There was a something I held onto for a long time. You may have your own version of it, so naming it might make this feel like my story instead of the thing underneath our stories. What I’ll say is this: I knew, for years, that I needed to let it go. I could explain why. I had walked through the reasons in prayer, in journals, in conversations with people I trusted. I understood surrender the way you understand a foreign language after learning it from Duolingo, technically you can speak it, but your not able to explain it.
The problem with surrender is that you can talk about it indefinitely while doing the opposite. I became quite fluent in the language of letting go.
Anthony DeMello has a line somewhere about how most people don’t want to wake up they want to dream about waking up. That landed pretty hard for me the first time I read it. Because that was exactly what I was doing. I was dreaming about surrender. Building a comfortable, well-furnished relationship with the concept of it. I said I wanted to wake up, but did I?
Holding on doesn’t always look like clenching. Sometimes it looks like understanding. Sometimes it looks like being articulate about your problem. Sometimes it looks like explaining it to other people while you keep doing it.
The Phrase That Never Quite Made Sense
Surrender to win is a recovery slogan. I heard it early in recovery and it struck me as the kind of thing that sounds profound until you try to do it, at which point it reveals itself to be essentially impossible. Surrender to win. It’s a paradox, and paradoxes are easy to appreciate from a distance.

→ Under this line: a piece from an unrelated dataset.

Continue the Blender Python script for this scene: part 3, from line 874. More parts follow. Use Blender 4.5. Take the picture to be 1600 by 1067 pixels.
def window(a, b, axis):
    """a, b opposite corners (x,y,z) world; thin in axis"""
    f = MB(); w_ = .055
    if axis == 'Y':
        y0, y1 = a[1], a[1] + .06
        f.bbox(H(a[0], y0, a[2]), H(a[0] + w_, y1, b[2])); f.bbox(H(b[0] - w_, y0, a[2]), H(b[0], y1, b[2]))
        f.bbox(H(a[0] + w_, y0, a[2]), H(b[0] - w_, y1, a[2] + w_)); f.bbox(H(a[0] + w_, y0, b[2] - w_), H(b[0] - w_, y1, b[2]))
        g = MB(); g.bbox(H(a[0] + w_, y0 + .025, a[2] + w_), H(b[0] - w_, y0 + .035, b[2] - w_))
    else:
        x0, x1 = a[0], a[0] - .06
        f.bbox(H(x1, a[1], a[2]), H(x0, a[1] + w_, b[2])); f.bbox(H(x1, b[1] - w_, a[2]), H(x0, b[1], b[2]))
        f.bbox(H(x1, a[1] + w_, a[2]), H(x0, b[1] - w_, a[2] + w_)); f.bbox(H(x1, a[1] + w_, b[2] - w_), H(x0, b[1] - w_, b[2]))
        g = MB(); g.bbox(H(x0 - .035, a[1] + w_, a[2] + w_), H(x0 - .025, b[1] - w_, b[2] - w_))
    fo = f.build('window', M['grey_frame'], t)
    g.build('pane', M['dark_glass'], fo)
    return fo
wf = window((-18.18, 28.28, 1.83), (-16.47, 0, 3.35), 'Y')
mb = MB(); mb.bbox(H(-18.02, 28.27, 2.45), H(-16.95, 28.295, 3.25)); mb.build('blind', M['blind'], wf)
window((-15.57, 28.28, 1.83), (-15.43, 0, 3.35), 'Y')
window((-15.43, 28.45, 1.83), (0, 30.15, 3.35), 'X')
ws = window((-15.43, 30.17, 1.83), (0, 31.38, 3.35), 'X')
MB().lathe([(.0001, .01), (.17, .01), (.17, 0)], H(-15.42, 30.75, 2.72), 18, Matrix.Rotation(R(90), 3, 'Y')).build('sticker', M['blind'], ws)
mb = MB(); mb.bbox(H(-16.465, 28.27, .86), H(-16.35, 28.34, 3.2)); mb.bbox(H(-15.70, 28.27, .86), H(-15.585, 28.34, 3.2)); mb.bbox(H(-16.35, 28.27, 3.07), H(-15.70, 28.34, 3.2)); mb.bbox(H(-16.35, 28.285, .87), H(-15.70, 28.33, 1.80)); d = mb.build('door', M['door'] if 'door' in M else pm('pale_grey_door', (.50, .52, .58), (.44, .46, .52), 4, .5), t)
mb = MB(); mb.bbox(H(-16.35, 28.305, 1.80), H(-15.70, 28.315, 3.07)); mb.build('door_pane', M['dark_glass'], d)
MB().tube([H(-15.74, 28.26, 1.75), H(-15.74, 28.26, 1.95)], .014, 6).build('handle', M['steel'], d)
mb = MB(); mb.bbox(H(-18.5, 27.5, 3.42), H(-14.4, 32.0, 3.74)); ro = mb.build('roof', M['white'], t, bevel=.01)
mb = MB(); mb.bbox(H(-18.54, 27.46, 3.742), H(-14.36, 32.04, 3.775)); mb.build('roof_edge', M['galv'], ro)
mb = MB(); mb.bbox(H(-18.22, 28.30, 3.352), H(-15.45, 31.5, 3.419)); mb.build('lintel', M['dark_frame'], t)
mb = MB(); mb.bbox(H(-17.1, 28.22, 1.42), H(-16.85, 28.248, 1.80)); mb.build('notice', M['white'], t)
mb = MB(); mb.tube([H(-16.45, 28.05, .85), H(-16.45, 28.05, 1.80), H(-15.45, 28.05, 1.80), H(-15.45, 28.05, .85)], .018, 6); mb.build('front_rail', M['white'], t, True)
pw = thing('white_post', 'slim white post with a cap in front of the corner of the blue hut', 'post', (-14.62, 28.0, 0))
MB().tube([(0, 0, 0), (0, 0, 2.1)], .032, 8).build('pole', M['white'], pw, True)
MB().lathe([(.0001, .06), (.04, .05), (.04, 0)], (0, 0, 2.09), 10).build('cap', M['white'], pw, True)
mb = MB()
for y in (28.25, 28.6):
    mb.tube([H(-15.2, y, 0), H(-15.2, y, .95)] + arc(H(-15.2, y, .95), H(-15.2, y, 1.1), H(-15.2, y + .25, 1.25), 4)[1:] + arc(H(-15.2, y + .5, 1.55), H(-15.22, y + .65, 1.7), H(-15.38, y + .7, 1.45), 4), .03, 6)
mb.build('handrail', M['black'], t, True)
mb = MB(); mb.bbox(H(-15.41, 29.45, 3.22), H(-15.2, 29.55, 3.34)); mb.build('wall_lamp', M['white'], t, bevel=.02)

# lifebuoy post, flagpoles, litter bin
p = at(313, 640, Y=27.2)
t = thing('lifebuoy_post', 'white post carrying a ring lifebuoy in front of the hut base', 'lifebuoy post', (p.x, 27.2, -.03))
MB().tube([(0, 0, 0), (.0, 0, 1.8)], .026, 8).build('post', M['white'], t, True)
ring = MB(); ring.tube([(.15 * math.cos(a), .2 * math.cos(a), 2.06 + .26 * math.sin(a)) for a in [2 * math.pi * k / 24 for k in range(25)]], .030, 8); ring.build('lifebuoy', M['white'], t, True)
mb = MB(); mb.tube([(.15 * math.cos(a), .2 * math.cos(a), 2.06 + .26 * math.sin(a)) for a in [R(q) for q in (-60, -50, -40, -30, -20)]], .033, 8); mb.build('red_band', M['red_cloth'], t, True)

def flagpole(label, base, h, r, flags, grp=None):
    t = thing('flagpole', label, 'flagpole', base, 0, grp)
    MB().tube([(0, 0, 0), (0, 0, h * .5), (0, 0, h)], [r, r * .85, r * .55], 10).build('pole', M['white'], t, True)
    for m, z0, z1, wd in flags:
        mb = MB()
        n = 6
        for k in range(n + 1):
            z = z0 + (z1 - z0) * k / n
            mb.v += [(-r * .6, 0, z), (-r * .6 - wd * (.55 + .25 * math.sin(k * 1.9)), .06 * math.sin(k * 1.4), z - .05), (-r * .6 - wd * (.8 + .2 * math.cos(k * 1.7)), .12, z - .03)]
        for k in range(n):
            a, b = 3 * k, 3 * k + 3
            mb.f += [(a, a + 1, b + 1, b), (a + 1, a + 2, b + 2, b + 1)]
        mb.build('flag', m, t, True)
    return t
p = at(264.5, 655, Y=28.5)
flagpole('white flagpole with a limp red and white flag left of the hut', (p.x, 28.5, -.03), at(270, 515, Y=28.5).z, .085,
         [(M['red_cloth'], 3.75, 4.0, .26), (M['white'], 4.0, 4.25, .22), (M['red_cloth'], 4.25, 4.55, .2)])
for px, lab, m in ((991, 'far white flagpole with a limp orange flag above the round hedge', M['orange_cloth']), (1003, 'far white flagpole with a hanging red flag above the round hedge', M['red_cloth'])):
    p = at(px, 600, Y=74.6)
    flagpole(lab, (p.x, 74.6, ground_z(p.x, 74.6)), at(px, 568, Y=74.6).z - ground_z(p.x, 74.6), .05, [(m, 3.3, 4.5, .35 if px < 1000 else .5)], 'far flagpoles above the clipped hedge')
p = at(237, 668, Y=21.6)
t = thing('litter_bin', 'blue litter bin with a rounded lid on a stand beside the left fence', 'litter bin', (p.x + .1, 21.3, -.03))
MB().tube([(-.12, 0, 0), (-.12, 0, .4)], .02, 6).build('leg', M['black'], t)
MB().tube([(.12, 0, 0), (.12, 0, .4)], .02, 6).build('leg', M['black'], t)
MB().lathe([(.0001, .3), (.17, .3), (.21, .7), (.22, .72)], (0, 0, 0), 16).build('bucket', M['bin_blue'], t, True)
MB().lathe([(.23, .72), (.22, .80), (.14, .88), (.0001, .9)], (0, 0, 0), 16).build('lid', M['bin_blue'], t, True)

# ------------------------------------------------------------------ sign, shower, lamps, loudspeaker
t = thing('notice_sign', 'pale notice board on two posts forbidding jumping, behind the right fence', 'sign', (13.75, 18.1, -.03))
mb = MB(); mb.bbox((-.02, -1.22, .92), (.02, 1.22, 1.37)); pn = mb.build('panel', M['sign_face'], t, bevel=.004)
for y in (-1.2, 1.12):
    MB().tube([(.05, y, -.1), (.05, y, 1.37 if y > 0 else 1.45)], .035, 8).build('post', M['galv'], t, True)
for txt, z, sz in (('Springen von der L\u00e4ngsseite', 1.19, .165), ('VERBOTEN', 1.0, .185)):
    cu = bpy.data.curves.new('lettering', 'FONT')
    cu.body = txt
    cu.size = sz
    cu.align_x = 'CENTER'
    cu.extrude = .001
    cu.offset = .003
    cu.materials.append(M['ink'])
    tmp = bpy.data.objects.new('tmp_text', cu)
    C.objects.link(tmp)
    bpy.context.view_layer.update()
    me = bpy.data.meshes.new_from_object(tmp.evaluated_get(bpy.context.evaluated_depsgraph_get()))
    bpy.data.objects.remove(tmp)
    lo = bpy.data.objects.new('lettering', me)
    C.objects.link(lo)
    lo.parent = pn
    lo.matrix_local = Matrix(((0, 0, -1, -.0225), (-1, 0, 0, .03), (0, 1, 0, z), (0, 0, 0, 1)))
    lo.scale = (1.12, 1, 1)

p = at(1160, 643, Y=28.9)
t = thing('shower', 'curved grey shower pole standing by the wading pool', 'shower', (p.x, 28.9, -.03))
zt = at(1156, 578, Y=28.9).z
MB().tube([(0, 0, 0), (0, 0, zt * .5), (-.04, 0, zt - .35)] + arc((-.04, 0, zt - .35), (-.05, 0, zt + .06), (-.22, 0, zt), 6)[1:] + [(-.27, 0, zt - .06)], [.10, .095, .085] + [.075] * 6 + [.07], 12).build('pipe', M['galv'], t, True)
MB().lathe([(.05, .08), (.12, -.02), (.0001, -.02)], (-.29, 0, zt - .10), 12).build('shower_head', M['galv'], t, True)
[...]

What nobody told me, or maybe they did and I couldn’t hear it yet, is that surrender isn’t a decision you make. It’s a discovery like waking up. You don’t decide to stop fighting. You discover that you’ve been fighting something that was never going to lose, and the realization arrives not with fanfare but with a particular kind of tired.
What That Season Looked Like
There was a particular season somewhere in the middle of years that had already been teaching me things I hadn’t signed up to learn when I started noticing how much of my interior life was organized around something I couldn’t change. Not the dramatic varieties of uncontrollability. The quiet kind. The story I kept rehearsing. The conversation I kept having in my head. The outcome I kept trying to secure through the force of wanting it hard enough.
I was showing up to that inner argument every day. Like a second job.
If you look at any 12-Step program, their first step doesn’t say try harder. It talks about powerlessness and a life that had become unmanageable. It’s not describing the thing itself, the obvious problem that brought someone through the door. That the same language might apply to something quieter: what happens inside when reality doesn’t cooperate with your preferences. Everyone is powerless over something. Powerless over the outcome. Powerless over other people’s choices. Powerless, eventually, over the story you keep telling yourself about all of it. That’s a more unsettling version of the same idea. And probably the more important one.
When Something Loosened
I don’t remember the exact moment it shifted. That might be the most honest thing I can say about any of this.
I was expecting a door. A definite before and after. What I got was more like a slow loosening. The grip becoming gradually less my main occupation. Less the thing I woke up thinking about.
DeMello talks about awareness as something that does the work for you. Not that you force a transformation, but that you see clearly, and the seeing is what transforms. I used to find that frustrating. It sounded like spiritual advice for people whose problems weren’t real problems. But somewhere in that season I started to understand what he meant. Not because I had achieved clarity. Because I had gotten tired enough of the alternative.
There’s something to be said for exhaustion as a spiritual teacher. Nobody writes about it because it’s not inspiring, but sometimes the bottom of a long effort is the first place you can actually see from.
It’s Not a Technique
I want to be careful here, because this is where it gets slippery. The temptation, once you’ve lived through something that resembles surrender, is to make it into a method. A sequence. Here’s what it feels like, here’s how you know it’s working.
I have done this. I have described surrender to other people as if it were something transferable, something you could hand over wrapped and ready.
It isn’t.
You don’t really surrender to win because winning is the point. Most spiritual teachers will tell you this. The winning comes as a byproduct and only after you’ve genuinely stopped trying to win. That order matters more than it looks like it does. The winning is almost beside the point. What you get isn’t victory in the sense you were originally after. It’s something quieter. A little more room. A slightly looser relationship with outcomes. A reduction in the background noise of wanting things to be different than they are.
That’s not a small thing. After enough years of the alternative, it’s quite a lot.
I still hold on to things. I want to be honest about that. There are still arguments I rehearse, futures I try to secure, stories I prefer over reality. The difference is that I notice it faster now. And sometimes, just noticing is enough.
I also still deal with guilt and shame when I don’t notice and try to control people, places, or things. Driving like an idiot, making off handed comments, or trying to move a decision to benefit myself. That’s what this blog is about. trying to live a spiritual existence is tough but it is doable if we are willing to surrender every day.
That’s closer to what DeMello was pointing at. Not a victory you achieve. A waking up you keep doing.